[start]
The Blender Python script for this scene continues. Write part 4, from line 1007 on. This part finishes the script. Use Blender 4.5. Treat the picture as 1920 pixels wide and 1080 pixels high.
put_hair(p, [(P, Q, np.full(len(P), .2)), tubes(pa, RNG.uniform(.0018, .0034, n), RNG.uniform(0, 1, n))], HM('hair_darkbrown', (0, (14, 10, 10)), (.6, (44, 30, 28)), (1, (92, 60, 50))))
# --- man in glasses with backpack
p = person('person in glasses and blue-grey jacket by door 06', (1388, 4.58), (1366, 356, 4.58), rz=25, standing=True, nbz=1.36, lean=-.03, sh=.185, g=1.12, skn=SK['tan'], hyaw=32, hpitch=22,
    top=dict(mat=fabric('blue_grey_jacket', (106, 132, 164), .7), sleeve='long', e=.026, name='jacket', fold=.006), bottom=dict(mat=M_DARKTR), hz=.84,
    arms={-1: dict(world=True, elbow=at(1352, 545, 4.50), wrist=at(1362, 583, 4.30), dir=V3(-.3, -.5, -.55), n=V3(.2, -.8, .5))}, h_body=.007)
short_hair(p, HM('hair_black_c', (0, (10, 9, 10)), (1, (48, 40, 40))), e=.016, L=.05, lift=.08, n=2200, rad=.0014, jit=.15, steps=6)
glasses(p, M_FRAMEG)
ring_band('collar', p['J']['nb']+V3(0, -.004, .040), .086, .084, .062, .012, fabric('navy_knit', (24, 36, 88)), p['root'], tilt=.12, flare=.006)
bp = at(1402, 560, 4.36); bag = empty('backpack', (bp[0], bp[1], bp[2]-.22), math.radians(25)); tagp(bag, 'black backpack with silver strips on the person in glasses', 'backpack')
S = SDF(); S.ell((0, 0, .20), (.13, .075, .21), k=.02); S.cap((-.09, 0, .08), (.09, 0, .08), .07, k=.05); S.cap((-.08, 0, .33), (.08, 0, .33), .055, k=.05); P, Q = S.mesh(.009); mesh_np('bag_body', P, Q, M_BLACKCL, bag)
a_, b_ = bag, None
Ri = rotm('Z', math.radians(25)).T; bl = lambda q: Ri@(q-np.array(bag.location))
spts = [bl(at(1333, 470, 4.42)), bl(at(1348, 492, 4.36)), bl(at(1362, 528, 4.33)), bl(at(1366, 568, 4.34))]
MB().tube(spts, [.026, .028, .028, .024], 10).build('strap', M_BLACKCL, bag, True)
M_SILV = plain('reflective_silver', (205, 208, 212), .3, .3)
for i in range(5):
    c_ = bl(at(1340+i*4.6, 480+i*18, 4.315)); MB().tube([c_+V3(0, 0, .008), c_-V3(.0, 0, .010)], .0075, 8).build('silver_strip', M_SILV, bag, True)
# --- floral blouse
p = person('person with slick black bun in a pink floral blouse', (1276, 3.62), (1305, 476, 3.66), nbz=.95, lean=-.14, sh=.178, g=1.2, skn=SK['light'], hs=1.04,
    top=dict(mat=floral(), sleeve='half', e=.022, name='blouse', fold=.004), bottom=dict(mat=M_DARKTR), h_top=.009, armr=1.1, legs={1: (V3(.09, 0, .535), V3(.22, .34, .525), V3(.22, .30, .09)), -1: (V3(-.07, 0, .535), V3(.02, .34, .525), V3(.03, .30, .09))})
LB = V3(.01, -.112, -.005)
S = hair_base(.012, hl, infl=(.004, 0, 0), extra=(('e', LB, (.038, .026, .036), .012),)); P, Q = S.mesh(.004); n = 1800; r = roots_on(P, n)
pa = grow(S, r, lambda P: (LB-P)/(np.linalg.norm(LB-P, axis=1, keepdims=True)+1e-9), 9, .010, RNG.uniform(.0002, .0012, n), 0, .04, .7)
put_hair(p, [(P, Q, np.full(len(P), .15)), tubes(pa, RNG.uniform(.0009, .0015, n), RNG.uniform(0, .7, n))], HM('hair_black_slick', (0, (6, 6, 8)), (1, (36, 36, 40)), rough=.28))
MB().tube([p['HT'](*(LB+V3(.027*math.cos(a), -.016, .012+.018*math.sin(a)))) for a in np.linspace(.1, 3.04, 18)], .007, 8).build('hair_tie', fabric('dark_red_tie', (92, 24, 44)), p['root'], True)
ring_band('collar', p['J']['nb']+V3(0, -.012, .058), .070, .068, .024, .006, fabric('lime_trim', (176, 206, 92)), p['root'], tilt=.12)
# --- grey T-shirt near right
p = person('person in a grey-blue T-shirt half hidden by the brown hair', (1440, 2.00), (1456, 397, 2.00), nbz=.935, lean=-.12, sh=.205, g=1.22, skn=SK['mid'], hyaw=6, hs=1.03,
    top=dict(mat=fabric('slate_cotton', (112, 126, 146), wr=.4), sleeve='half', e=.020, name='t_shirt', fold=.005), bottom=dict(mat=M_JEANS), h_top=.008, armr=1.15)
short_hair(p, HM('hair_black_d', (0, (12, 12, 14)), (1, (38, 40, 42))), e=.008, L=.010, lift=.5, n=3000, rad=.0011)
[end]
> [Given problem] Write out the whole listing again. Match it word for word.

> [Response to the task]
The Blender Python script for this scene continues. Write part 4, from line 1007 on. This part finishes the script. Use Blender 4.5. Treat the picture as 1920 pixels wide and 1080 pixels high.
put_hair(p, [(P, Q, np.full(len(P), .2)), tubes(pa, RNG.uniform(.0018, .0034, n), RNG.uniform(0, 1, n))], HM('hair_darkbrown', (0, (14, 10, 10)), (.6, (44, 30, 28)), (1, (92, 60, 50))))
# --- man in glasses with backpack
p = person('person in glasses and blue-grey jacket by door 06', (1388, 4.58), (1366, 356, 4.58), rz=25, standing=True, nbz=1.36, lean=-.03, sh=.185, g=1.12, skn=SK['tan'], hyaw=32, hpitch=22,
    top=dict(mat=fabric('blue_grey_jacket', (106, 132, 164), .7), sleeve='long', e=.026, name='jacket', fold=.006), bottom=dict(mat=M_DARKTR), hz=.84,
    arms={-1: dict(world=True, elbow=at(1352, 545, 4.50), wrist=at(1362, 583, 4.30), dir=V3(-.3, -.5, -.55), n=V3(.2, -.8, .5))}, h_body=.007)
short_hair(p, HM('hair_black_c', (0, (10, 9, 10)), (1, (48, 40, 40))), e=.016, L=.05, lift=.08, n=2200, rad=.0014, jit=.15, steps=6)
glasses(p, M_FRAMEG)
ring_band('collar', p['J']['nb']+V3(0, -.004, .040), .086, .084, .062, .012, fabric('navy_knit', (24, 36, 88)), p['root'], tilt=.12, flare=.006)
bp = at(1402, 560, 4.36); bag = empty('backpack', (bp[0], bp[1], bp[2]-.22), math.radians(25)); tagp(bag, 'black backpack with silver strips on the person in glasses', 'backpack')
S = SDF(); S.ell((0, 0, .20), (.13, .075, .21), k=.02); S.cap((-.09, 0, .08), (.09, 0, .08), .07, k=.05); S.cap((-.08, 0, .33), (.08, 0, .33), .055, k=.05); P, Q = S.mesh(.009); mesh_np('bag_body', P, Q, M_BLACKCL, bag)
a_, b_ = bag, None
Ri = rotm('Z', math.radians(25)).T; bl = lambda q: Ri@(q-np.array(bag.location))
spts = [bl(at(1333, 470, 4.42)), bl(at(1348, 492, 4.36)), bl(at(1362, 528, 4.33)), bl(at(1366, 568, 4.34))]
MB().tube(spts, [.026, .028, .028, .024], 10).build('strap', M_BLACKCL, bag, True)
M_SILV = plain('reflective_silver', (205, 208, 212), .3, .3)
for i in range(5):
    c_ = bl(at(1340+i*4.6, 480+i*18, 4.315)); MB().tube([c_+V3(0, 0, .008), c_-V3(.0, 0, .010)], .0075, 8).build('silver_strip', M_SILV, bag, True)
# --- floral blouse
p = person('person with slick black bun in a pink floral blouse', (1276, 3.62), (1305, 476, 3.66), nbz=.95, lean=-.14, sh=.178, g=1.2, skn=SK['light'], hs=1.04,
    top=dict(mat=floral(), sleeve='half', e=.022, name='blouse', fold=.004), bottom=dict(mat=M_DARKTR), h_top=.009, armr=1.1, legs={1: (V3(.09, 0, .535), V3(.22, .34, .525), V3(.22, .30, .09)), -1: (V3(-.07, 0, .535), V3(.02, .34, .525), V3(.03, .30, .09))})
LB = V3(.01, -.112, -.005)
S = hair_base(.012, hl, infl=(.004, 0, 0), extra=(('e', LB, (.038, .026, .036), .012),)); P, Q = S.mesh(.004); n = 1800; r = roots_on(P, n)
pa = grow(S, r, lambda P: (LB-P)/(np.linalg.norm(LB-P, axis=1, keepdims=True)+1e-9), 9, .010, RNG.uniform(.0002, .0012, n), 0, .04, .7)
put_hair(p, [(P, Q, np.full(len(P), .15)), tubes(pa, RNG.uniform(.0009, .0015, n), RNG.uniform(0, .7, n))], HM('hair_black_slick', (0, (6, 6, 8)), (1, (36, 36, 40)), rough=.28))
MB().tube([p['HT'](*(LB+V3(.027*math.cos(a), -.016, .012+.018*math.sin(a)))) for a in np.linspace(.1, 3.04, 18)], .007, 8).build('hair_tie', fabric('dark_red_tie', (92, 24, 44)), p['root'], True)
ring_band('collar', p['J']['nb']+V3(0, -.012, .058), .070, .068, .024, .006, fabric('lime_trim', (176, 206, 92)), p['root'], tilt=.12)
# --- grey T-shirt near right
p = person('person in a grey-blue T-shirt half hidden by the brown hair', (1440, 2.00), (1456, 397, 2.00), nbz=.935, lean=-.12, sh=.205, g=1.22, skn=SK['mid'], hyaw=6, hs=1.03,
    top=dict(mat=fabric('slate_cotton', (112, 126, 146), wr=.4), sleeve='half', e=.020, name='t_shirt', fold=.005), bottom=dict(mat=M_JEANS), h_top=.008, armr=1.15)
short_hair(p, HM('hair_black_d', (0, (12, 12, 14)), (1, (38, 40, 42))), e=.008, L=.010, lift=.5, n=3000, rad=.0011)